# [WHAT THE TASK ASKS]
Using the material below, print a verbatim copy of every line from the one containing "Write the bpy" through the one containing "return Vector((x, math.cos(TH)", inclusive, and omit the pictures.

# [RECORDED DATA]
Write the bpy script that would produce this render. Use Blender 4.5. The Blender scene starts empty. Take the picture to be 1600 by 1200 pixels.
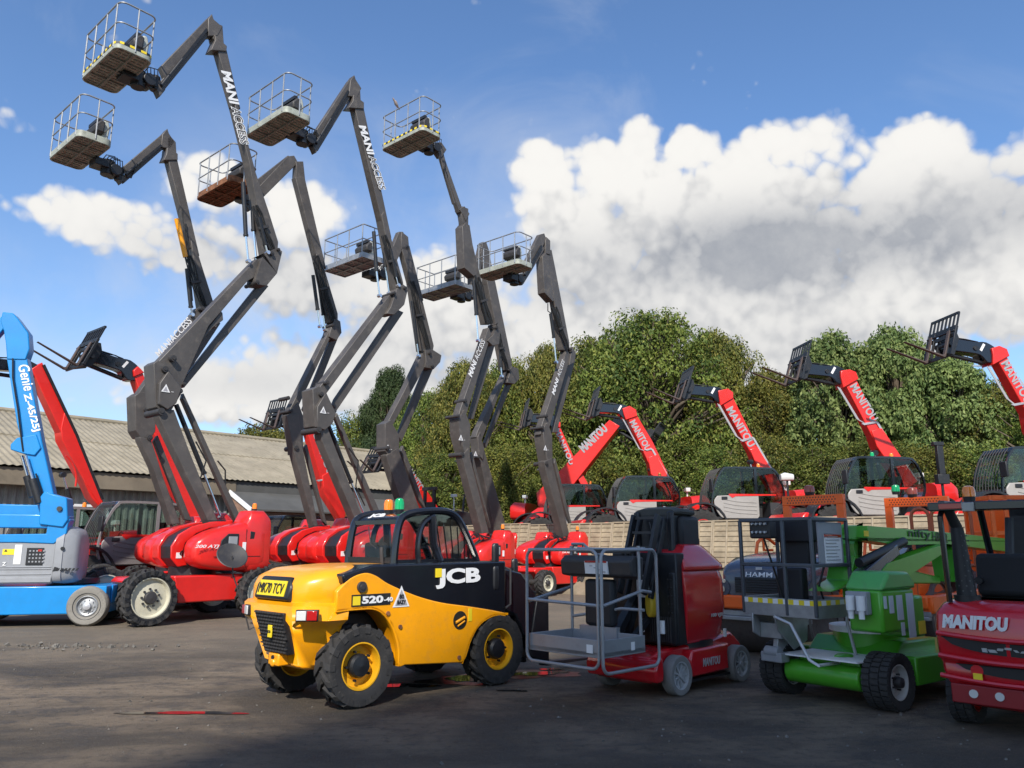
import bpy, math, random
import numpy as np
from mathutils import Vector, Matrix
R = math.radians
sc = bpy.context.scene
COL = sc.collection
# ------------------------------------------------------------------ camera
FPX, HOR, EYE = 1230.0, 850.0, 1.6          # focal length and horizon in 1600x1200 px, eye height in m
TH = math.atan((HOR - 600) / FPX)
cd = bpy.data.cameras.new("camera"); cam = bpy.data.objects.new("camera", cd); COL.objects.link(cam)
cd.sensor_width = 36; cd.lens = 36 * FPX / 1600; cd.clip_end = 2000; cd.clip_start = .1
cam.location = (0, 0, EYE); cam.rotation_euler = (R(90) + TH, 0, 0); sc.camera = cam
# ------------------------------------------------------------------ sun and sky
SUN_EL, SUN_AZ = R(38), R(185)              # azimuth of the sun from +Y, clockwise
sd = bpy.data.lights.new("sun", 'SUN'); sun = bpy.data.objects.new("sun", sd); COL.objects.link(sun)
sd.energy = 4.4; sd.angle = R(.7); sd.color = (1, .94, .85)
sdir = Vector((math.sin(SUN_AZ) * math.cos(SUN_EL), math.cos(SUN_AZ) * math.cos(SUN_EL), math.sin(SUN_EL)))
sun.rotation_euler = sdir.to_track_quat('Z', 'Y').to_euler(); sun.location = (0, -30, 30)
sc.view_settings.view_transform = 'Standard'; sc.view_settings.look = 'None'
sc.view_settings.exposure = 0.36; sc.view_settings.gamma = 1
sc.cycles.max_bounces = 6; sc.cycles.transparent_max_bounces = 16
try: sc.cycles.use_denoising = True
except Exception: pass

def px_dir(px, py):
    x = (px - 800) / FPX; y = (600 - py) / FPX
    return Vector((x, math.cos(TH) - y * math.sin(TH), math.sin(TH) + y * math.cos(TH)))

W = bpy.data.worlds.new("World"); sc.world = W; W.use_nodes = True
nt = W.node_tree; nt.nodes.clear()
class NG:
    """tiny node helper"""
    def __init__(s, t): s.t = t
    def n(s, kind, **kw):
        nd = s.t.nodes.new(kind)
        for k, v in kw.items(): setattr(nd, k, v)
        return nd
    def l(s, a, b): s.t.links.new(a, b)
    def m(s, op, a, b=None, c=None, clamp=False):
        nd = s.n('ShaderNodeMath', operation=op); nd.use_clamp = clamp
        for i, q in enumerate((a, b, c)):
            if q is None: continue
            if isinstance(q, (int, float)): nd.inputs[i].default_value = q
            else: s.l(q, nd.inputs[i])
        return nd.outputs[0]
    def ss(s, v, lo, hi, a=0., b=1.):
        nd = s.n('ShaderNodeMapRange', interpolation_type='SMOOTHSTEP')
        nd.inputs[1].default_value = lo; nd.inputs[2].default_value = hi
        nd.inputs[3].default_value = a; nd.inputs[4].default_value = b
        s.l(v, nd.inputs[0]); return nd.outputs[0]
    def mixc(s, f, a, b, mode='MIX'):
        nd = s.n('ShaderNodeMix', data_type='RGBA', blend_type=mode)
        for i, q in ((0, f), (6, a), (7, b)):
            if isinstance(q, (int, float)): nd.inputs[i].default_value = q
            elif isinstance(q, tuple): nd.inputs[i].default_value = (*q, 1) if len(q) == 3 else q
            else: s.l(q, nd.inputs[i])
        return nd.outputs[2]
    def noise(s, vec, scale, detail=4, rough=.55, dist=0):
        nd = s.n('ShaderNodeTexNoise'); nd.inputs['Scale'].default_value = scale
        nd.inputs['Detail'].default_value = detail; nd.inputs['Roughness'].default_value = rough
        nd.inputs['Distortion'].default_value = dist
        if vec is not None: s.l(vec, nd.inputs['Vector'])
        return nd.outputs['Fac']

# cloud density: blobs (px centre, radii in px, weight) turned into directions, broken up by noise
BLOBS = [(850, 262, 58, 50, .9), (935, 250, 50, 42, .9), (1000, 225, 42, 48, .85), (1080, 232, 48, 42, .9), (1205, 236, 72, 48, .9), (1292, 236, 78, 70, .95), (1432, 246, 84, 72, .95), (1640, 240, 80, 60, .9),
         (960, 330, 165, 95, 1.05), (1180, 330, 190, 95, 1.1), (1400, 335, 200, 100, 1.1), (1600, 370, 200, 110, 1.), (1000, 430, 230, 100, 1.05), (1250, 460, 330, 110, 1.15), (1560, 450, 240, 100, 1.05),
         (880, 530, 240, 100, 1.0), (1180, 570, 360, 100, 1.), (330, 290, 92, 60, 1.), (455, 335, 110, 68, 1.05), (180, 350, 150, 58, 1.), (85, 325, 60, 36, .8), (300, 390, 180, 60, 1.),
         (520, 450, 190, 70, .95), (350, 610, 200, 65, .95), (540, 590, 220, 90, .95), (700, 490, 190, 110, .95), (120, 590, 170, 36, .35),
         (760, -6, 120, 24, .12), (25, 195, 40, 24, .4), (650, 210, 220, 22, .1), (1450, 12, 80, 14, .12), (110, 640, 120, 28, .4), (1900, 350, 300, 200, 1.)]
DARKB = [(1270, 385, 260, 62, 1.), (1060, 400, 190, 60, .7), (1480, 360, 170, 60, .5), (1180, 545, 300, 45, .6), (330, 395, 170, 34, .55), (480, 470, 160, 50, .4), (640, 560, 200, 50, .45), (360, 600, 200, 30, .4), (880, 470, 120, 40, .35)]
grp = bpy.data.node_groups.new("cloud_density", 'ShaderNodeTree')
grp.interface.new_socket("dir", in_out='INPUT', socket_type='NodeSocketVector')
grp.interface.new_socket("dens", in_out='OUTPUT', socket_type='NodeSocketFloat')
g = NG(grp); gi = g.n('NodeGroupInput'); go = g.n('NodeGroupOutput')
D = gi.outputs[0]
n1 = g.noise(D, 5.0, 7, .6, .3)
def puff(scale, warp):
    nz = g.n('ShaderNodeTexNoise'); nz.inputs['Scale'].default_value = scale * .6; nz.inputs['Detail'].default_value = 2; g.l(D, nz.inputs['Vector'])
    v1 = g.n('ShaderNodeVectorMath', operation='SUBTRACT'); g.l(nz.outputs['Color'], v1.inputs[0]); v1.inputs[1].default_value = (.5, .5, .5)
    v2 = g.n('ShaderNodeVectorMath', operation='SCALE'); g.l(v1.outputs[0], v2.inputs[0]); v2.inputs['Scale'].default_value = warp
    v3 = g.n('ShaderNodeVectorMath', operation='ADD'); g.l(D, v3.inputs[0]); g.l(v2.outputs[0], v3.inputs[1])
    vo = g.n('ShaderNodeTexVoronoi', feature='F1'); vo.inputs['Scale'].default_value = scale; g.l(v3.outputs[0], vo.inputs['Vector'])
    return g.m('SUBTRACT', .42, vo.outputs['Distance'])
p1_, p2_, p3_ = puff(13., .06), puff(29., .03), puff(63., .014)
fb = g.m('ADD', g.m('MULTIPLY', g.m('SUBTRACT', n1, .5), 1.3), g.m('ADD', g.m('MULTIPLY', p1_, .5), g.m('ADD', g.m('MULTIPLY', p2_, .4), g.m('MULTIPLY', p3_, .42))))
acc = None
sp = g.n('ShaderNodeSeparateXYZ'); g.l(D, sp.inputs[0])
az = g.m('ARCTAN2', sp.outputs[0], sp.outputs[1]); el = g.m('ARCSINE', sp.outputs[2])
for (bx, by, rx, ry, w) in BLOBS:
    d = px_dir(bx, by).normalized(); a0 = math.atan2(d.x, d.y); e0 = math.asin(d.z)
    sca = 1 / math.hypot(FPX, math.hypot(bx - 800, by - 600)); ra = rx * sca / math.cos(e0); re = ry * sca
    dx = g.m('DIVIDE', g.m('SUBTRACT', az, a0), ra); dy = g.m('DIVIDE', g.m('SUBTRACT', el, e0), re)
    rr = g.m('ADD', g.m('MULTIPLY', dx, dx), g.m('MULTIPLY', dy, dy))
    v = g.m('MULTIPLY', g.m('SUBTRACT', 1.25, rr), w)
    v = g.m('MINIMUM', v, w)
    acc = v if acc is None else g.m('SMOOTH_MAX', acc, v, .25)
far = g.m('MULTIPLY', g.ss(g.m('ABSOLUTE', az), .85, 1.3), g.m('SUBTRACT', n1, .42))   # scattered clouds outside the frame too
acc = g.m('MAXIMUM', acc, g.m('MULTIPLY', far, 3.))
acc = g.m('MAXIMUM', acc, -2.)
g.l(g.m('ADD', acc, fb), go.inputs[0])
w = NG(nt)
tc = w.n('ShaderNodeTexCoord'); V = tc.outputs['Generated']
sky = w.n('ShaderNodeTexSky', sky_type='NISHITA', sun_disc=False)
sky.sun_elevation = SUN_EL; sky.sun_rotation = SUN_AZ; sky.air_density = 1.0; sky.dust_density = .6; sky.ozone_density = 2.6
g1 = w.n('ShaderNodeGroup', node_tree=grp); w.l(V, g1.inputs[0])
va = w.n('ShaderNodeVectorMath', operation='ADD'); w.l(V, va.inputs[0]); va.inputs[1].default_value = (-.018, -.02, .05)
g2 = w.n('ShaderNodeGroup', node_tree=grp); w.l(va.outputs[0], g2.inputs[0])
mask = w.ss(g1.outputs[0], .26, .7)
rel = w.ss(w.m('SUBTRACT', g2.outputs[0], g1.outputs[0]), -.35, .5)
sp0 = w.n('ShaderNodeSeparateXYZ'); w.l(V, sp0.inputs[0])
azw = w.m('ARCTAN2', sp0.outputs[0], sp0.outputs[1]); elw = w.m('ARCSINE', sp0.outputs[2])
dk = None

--

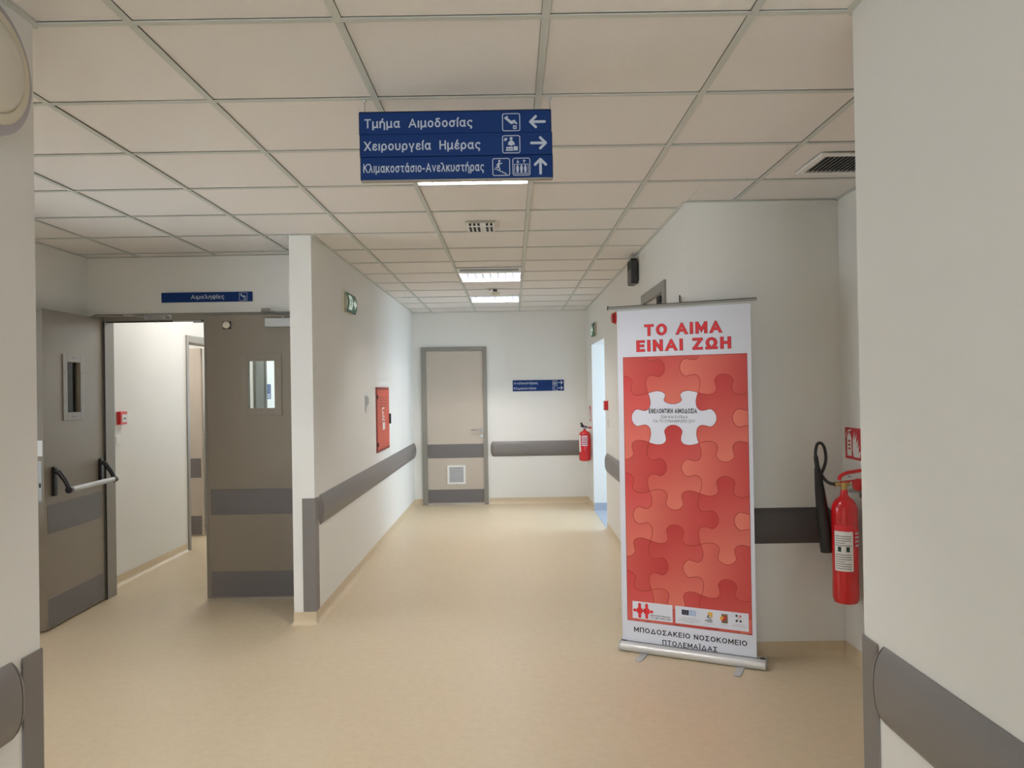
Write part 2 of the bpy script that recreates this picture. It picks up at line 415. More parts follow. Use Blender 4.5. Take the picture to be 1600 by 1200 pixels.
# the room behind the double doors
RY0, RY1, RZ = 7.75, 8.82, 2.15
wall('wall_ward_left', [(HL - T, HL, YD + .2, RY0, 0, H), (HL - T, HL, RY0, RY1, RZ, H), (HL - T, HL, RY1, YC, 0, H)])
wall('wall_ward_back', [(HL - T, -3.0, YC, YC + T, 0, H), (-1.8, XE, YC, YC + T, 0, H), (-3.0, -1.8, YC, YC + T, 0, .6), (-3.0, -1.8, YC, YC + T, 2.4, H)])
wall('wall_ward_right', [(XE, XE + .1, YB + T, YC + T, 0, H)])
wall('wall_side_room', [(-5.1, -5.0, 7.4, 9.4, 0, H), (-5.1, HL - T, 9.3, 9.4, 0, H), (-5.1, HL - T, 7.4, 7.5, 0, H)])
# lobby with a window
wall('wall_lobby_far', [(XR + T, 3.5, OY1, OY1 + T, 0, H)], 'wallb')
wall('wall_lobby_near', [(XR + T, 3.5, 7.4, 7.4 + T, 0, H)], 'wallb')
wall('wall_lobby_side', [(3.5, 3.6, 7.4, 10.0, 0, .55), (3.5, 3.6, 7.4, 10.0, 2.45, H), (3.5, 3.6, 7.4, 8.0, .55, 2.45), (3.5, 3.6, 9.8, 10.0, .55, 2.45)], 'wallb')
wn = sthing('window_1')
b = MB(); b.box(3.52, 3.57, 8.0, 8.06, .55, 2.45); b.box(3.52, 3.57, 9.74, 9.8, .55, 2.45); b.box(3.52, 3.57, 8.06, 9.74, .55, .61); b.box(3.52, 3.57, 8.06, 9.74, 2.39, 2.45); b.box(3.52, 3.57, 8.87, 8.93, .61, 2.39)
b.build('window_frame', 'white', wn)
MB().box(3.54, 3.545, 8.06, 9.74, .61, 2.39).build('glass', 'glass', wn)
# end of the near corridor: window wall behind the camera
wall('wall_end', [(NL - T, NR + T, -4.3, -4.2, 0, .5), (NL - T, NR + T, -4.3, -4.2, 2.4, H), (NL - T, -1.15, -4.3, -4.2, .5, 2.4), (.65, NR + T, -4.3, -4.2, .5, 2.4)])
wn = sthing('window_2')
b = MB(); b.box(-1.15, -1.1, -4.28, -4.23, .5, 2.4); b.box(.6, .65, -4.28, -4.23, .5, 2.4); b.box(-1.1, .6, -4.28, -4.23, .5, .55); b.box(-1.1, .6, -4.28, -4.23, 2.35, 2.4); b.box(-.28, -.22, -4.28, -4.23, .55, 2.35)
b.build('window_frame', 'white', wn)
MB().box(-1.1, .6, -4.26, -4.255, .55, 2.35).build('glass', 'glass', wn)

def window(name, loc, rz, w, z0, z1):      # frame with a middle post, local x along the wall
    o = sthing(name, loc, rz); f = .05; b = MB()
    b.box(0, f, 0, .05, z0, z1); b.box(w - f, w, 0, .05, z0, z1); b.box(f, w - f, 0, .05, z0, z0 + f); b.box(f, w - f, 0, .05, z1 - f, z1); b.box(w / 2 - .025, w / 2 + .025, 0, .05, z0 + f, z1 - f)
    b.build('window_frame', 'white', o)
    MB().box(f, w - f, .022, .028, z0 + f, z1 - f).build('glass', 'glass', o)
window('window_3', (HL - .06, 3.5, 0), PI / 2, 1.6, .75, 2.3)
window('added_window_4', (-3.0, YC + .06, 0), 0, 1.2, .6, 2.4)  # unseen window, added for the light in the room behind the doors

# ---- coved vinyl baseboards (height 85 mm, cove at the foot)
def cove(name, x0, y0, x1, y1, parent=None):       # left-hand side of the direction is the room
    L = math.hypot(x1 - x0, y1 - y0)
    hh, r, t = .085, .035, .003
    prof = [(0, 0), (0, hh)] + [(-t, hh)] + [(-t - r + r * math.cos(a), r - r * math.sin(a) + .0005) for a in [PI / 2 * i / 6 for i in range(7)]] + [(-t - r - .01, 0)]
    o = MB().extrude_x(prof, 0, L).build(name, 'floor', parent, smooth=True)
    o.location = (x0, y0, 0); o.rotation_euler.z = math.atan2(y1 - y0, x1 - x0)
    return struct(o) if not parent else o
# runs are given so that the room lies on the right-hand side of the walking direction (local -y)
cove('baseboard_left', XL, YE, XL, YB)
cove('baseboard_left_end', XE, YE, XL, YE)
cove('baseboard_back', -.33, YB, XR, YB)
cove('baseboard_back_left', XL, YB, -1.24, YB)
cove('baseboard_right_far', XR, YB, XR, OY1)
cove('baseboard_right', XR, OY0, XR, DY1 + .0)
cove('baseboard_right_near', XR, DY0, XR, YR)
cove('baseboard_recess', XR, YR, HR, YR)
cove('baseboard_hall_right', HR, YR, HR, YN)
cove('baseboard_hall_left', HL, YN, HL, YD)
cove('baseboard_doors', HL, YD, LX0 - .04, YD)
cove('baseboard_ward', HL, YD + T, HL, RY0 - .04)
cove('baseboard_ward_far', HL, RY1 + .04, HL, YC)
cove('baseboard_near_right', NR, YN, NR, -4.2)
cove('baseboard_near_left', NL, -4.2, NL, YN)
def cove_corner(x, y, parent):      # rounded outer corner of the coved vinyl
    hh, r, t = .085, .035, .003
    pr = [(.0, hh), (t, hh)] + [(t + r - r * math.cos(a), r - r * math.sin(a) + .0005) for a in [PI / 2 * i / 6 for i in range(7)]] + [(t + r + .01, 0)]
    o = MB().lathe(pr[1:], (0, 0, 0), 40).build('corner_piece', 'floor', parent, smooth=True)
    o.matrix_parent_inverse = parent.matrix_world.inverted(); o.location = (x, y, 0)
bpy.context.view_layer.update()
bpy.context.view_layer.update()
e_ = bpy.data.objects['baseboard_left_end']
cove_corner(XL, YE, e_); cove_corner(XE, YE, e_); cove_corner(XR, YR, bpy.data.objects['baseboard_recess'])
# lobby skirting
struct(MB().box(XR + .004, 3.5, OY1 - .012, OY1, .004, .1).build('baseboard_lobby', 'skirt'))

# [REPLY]
Write the bpy script that would produce this render. Use Blender 4.5. The Blender scene starts empty. Take the picture to be 1600 by 1200 pixels.
import bpy, math, random
import numpy as np
from mathutils import Vector, Matrix
R = math.radians
sc = bpy.context.scene
COL = sc.collection
# ------------------------------------------------------------------ camera
FPX, HOR, EYE = 1230.0, 850.0, 1.6          # focal length and horizon in 1600x1200 px, eye height in m
TH = math.atan((HOR - 600) / FPX)
cd = bpy.data.cameras.new("camera"); cam = bpy.data.objects.new("camera", cd); COL.objects.link(cam)
cd.sensor_width = 36; cd.lens = 36 * FPX / 1600; cd.clip_end = 2000; cd.clip_start = .1
cam.location = (0, 0, EYE); cam.rotation_euler = (R(90) + TH, 0, 0); sc.camera = cam
# ------------------------------------------------------------------ sun and sky
SUN_EL, SUN_AZ = R(38), R(185)              # azimuth of the sun from +Y, clockwise
sd = bpy.data.lights.new("sun", 'SUN'); sun = bpy.data.objects.new("sun", sd); COL.objects.link(sun)
sd.energy = 4.4; sd.angle = R(.7); sd.color = (1, .94, .85)
sdir = Vector((math.sin(SUN_AZ) * math.cos(SUN_EL), math.cos(SUN_AZ) * math.cos(SUN_EL), math.sin(SUN_EL)))
sun.rotation_euler = sdir.to_track_quat('Z', 'Y').to_euler(); sun.location = (0, -30, 30)
sc.view_settings.view_transform = 'Standard'; sc.view_settings.look = 'None'
sc.view_settings.exposure = 0.36; sc.view_settings.gamma = 1
sc.cycles.max_bounces = 6; sc.cycles.transparent_max_bounces = 16
try: sc.cycles.use_denoising = True
except Exception: pass

def px_dir(px, py):
    x = (px - 800) / FPX; y = (600 - py) / FPX
    return Vector((x, math.cos(TH) - y * math.sin(TH), math.sin(TH) + y * math.cos(TH)))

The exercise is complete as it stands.